Can anyone help me solve this question? I've been working on it for two days already.
Prove that for real numbers $x$ and $y$ with $x < y$, there is a rational and an
irrational between $x$ and $y$ in the following case when $x < y \le 0$.
Since $y \le 0$ is logically equivalent to $-y\ge 0$, we can use the squeezing in theorem to show that a rational $r$, and an irrational $q$ exist in the interval $(0,-y)$ which is the same as saying that there is a rational and an irrational in the interval $(y,0)$.
For the second part, I want to show that there exists a rational and irrational in the interval $(x,y)$. Since $x < y$ is logically equivalent to $-y<-x$, if we show that there is a rational and an irrational between $(-y,-x)$ then we're done. To show this I'm trying to use Archimedean Principle that there exists a rational $mr> -y$ and I am stuck here.
Best Answer
Assume $y-x>0$. By the Archimedean property, there is $n$ such that $n(y-x)=ny-nx>1$. But if two reals have a gap $>1$; there must be an integer between them. So...?

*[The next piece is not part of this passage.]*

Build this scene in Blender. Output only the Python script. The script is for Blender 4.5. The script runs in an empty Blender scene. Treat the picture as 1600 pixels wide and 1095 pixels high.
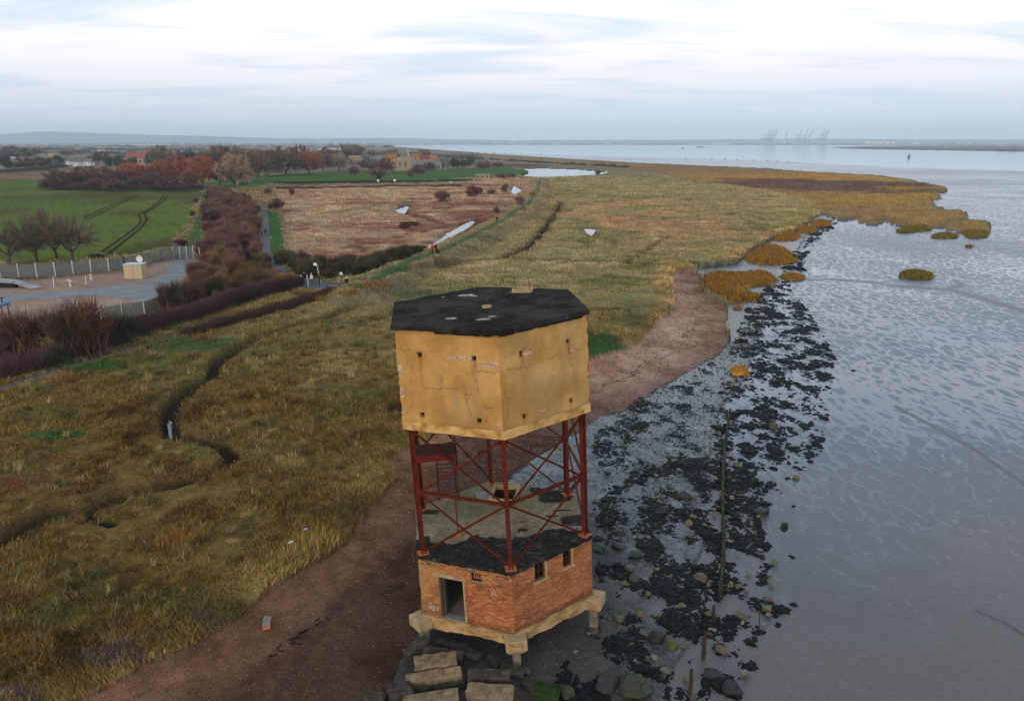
import bpy, math, random
import numpy as np
from mathutils import Vector, Matrix

random.seed(7)
RNG = np.random.default_rng(11)
SC = bpy.context.scene
COL = SC.collection

# ------------------------------------------------------------------ camera
FPX = 1184.6                      # focal length for a 1600 px wide picture
CAMH = 21.2
PITCH = math.atan((547.5 - 222.1) / FPX)
cam_d = bpy.data.cameras.new('camera')
cam = bpy.data.objects.new('camera', cam_d)
COL.objects.link(cam)
cam.location = (0, 0, CAMH)
cam.rotation_euler = (math.pi / 2 - PITCH, 0, 0)
cam_d.sensor_width = 36
cam_d.lens = FPX / 1600 * 36
cam_d.clip_start = 0.1
cam_d.clip_end = 60000
SC.camera = cam

# ------------------------------------------------------------------ sky and sun
SUN_AZ = math.radians(202)        # compass style, from +Y clockwise
SUN_EL = math.radians(13)
world = bpy.data.worlds.new('World')
SC.world = world
world.use_nodes = True
wn = world.node_tree
wn.nodes.clear()


def wnode(t, **kw):
    n = wn.nodes.new(t)
    for k, v in kw.items():
        setattr(n, k, v)
    return n


w_out = wnode('ShaderNodeOutputWorld')
w_bg = wnode('ShaderNodeBackground')
w_bg.inputs['Strength'].default_value = 0.10
w_sky = wnode('ShaderNodeTexSky', sky_type='NISHITA')
w_sky.sun_disc = False
w_sky.sun_elevation = SUN_EL
w_sky.sun_rotation = SUN_AZ
w_sky.altitude = 20
w_tc = wnode('ShaderNodeTexCoord')
w_sep = wnode('ShaderNodeSeparateXYZ')
wn.links.new(w_tc.outputs['Generated'], w_sep.inputs[0])
# project the view direction on a flat cloud deck:  (x, y) / (z + 0.12)
w_add = wnode('ShaderNodeMath', operation='ADD'); w_add.inputs[1].default_value = 0.10
w_max = wnode('ShaderNodeMath', operation='MAXIMUM'); w_max.inputs[1].default_value = 0.02
wn.links.new(w_sep.outputs['Z'], w_add.inputs[0])
wn.links.new(w_add.outputs[0], w_max.inputs[0])
w_dx = wnode('ShaderNodeMath', operation='DIVIDE')
w_dy = wnode('ShaderNodeMath', operation='DIVIDE')
wn.links.new(w_sep.outputs['X'], w_dx.inputs[0]); wn.links.new(w_max.outputs[0], w_dx.inputs[1])
wn.links.new(w_sep.outputs['Y'], w_dy.inputs[0]); wn.links.new(w_max.outputs[0], w_dy.inputs[1])
w_cmb = wnode('ShaderNodeCombineXYZ')
wn.links.new(w_dx.outputs[0], w_cmb.inputs[0]); wn.links.new(w_dy.outputs[0], w_cmb.inputs[1])
w_map = wnode('ShaderNodeMapping')
w_map.inputs['Scale'].default_value = (0.50, 1.15, 1)
w_map.inputs['Rotation'].default_value = (0, 0, math.radians(-14))
wn.links.new(w_cmb.outputs[0], w_map.inputs[0])
w_n1 = wnode('ShaderNodeTexNoise')
w_n1.inputs['Scale'].default_value = 1.3
w_n1.inputs['Detail'].default_value = 9
w_n1.inputs['Roughness'].default_value = 0.58
w_n1.inputs['Distortion'].default_value = 0.6
wn.links.new(w_map.outputs[0], w_n1.inputs['Vector'])
w_r1 = wnode('ShaderNodeValToRGB')
w_r1.color_ramp.elements[0].position = 0.33
w_r1.color_ramp.elements[0].color = (0.50, 0.50, 0.50, 1)
w_r1.color_ramp.elements[1].position = 0.52
w_r1.color_ramp.elements[1].color = (1, 1, 1, 1)
wn.links.new(w_n1.outputs['Fac'], w_r1.inputs[0])
# cloud colour by elevation: grey blue at the horizon, faint pink, then white
w_r2 = wnode('ShaderNodeValToRGB')
els = w_r2.color_ramp.elements
els[0].position = 0.0; els[0].color = (0.63, 0.73, 0.83, 1)
els[1].position = 0.045; els[1].color = (0.82, 0.88, 0.96, 1)
e = els.new(0.09); e.color = (1.10, 1.06, 1.11, 1)
e = els.new(0.16); e.color = (1.16, 1.16, 1.20, 1)
e = els.new(0.26); e.color = (1.06, 1.11, 1.17, 1)
e = els.new(0.45); e.color = (0.74, 0.86, 1.0, 1)
e = els.new(0.8); e.color = (0.60, 0.76, 1.0, 1)
wn.links.new(w_sep.outputs['Z'], w_r2.inputs[0])
w_mul = wnode('ShaderNodeVectorMath', operation='SCALE')
w_mul.inputs['Scale'].default_value = 10.0
wn.links.new(w_r2.outputs[0], w_mul.inputs[0])
w_haze = wnode('ShaderNodeMapRange')       # the gaps close towards the horizon
w_haze.inputs['From Min'].default_value = 0.02
w_haze.inputs['From Max'].default_value = 0.12
w_haze.inputs['To Min'].default_value = 1.0
w_haze.inputs['To Max'].default_value = 0.0
wn.links.new(w_sep.outputs['Z'], w_haze.inputs[0])
w_fac = wnode('ShaderNodeMath', operation='MAXIMUM')
wn.links.new(w_r1.outputs[0], w_fac.inputs[0]); wn.links.new(w_haze.outputs[0], w_fac.inputs[1])
w_mix = wnode('ShaderNodeMix', data_type='RGBA')
wn.links.new(w_fac.outputs[0], w_mix.inputs[0])
w_veil = wnode('ShaderNodeMix', data_type='RGBA')      # thin veil in the gaps
w_veil.inputs[0].default_value = .75
w_veil.inputs[7].default_value = (5.0, 7.4, 10.0, 1)
wn.links.new(w_sky.outputs[0], w_veil.inputs[6])
wn.links.new(w_veil.outputs[2], w_mix.inputs[6])
wn.links.new(w_mul.outputs[0], w_mix.inputs[7])
wn.links.new(w_mix.outputs[2], w_bg.inputs[0])
wn.links.new(w_bg.outputs[0], w_out.inputs[0])

sun_d = bpy.data.lights.new('sun', 'SUN')
sun = bpy.data.objects.new('sun', sun_d)
COL.objects.link(sun)
sun_d.energy = 1.5
sun_d.angle = math.radians(10)
sun_d.color = (1.0, 0.80, 0.56)
sd = Vector((math.sin(SUN_AZ) * math.cos(SUN_EL), math.cos(SUN_AZ) * math.cos(SUN_EL), math.sin(SUN_EL)))
sun.rotation_euler = sd.to_track_quat('Z', 'Y').to_euler()

SC.view_settings.view_transform = 'Standard'
SC.view_settings.look = 'None'
SC.view_settings.exposure = 0.0
SC.view_settings.gamma = 1.0
SC.view_settings.use_curve_mapping = False
SC.render.engine = 'CYCLES'
SC.cycles.max_bounces = 6
SC.cycles.volume_bounces = 3

# ------------------------------------------------------------------ geometry helpers
_s, _c = math.sin(PITCH), math.cos(PITCH)


def ray(px, py):
    u = (px - 800.0); v = (py - 547.5)
    return Vector((u, FPX * _c - v * _s, -(FPX * _s + v * _c)))


def G(px, py, z=0.0):
    """the place on the level z that a spot of the photograph shows"""
    d = ray(px, py)
    t = (CAMH - z) / -d.z
    return (d.x * t, d.y * t)


def ppm(px, py, z=0.0):
    """how many photograph pixels a metre takes there"""
    x, y = G(px, py, z)
    return FPX / (y * _c + (CAMH - z) * _s)


def tag(o, label=None, cat=None, group=None, kind=None):
    if label: o['label'] = label
    if cat: o['category'] = cat
    if group: o['group'] = group
    if kind: o['kind'] = kind
    return o


def empty(name, loc=(0, 0, 0), rz=0.0):
    o = bpy.data.objects.new(name, None)
    o.empty_display_size = 0.3
    o.location = loc
    o.rotation_euler = (0, 0, rz)
    COL.objects.link(o)
    return o


def link(name, me, parent=None, loc=None, rz=None, scale=None, color=None):
    o = bpy.data.objects.new(name, me)
    COL.objects.link(o)
    if parent: o.parent = parent
    if loc is not None: o.location = loc
    if rz is not None: o.rotation_euler = (0, 0, rz)
    if scale is not None: o.scale = scale if hasattr(scale, '__len__') else (scale,) * 3
    if color is not None: o.color = (*color, 1)
    return o


def copy_tree(o, parent=None):
    c = o.copy()
    COL.objects.link(c)
    if parent: c.parent = parent
    for ch in list(o.children):
        copy_tree(ch, c)
    return c


def np_mesh(name, verts, faces, mat=None, colors=None, smooth=False, matidx=None):
    """verts (n,3), faces (m,k) all with the same k, or a list of lists"""
    me = bpy.data.meshes.new(name)
    verts = np.asarray(verts, dtype=np.float32)
    if isinstance(faces, np.ndarray):
        m, k = faces.shape
        me.vertices.add(len(verts)); me.vertices.foreach_set('co', verts.ravel())
        me.loops.add(m * k); me.loops.foreach_set('vertex_index', faces.astype(np.int32).ravel())
        me.polygons.add(m)
        me.polygons.foreach_set('loop_start', np.arange(0, m * k, k, dtype=np.int32))
        me.polygons.foreach_set('loop_total', np.full(m, k, dtype=np.int32))
        me.update(calc_edges=True)
    else:
        me.from_pydata([tuple(v) for v in verts.tolist()], [], faces)
        me.update()
    if colors is not None:
        a = me.color_attributes.new('Col', 'FLOAT_COLOR', 'POINT')
        c = np.ones((len(verts), 4), dtype=np.float32)
        c[:, :3] = colors
        a.data.foreach_set('color', c.ravel())
    if mat is not None:
        if isinstance(mat, (list, tuple)):
            for q in mat: me.materials.append(q)
        else: me.materials.append(mat)
    if matidx is not None:
        me.polygons.foreach_set('material_index', np.asarray(matidx, dtype=np.int32))
    me.polygons.foreach_set('use_smooth', np.full(len(me.polygons), bool(smooth)))
    return me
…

For irrationals, pick your favourite one in $(0,1)$ and transport it between two rationals by an appropriate map. That is, if $\kappa$ is irrational, and $r<s$ rationals, can you find rationals $\alpha\neq 0 ,\beta$ such that $r<\alpha\kappa+\beta<s$? Then use the first part to conclude. Note $\alpha\kappa+\beta$ is still irrational! (Why?)